Thursday, April 1, 2010

California Rest Areas


Donner Pass, up by Soda Springs, that rest area is the exception. Ten out of ten. If there's another rest area in the whole country that hooks up to a national hiking trail system, I haven't stopped there. Donner Pass. We plan our route around how to make a stop during day light hours. Just walk out back, either 80 east or west, and keep walking. More than once we've walked across the rocks, though the pines and stopped at the lake. It's California, even in this new century. Take your clothes off and dive in. Otherwise, I give California rest areas a 5.5 overall. Usually there's no where to walk out of them. Not like Texas that backs them up to secondary roads.
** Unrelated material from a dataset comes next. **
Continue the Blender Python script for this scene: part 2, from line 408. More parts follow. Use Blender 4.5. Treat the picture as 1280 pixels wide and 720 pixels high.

Not like Iowa that puts some little paths twirling over a hump of a hill and not like Tennesee that doesn't fix the breaks in the fence with lady's slippers waggling just on the other side. But California still has ghosts, dusty, trying to unwedge from cars early in the morning. Heads covered with fists of tangled hair. Their faces are pasty and underbaked. They splash water against their eyes and look like they've been traveling, searching, for weeks on end. Late at night trucks spill into the parking areas like tin cans packed on over stocked shelves. Tony and I pull in, turn off the truck, push the screens into the open windows. We throw most the covers off and settle in. In the dark, headlights twist over our heads.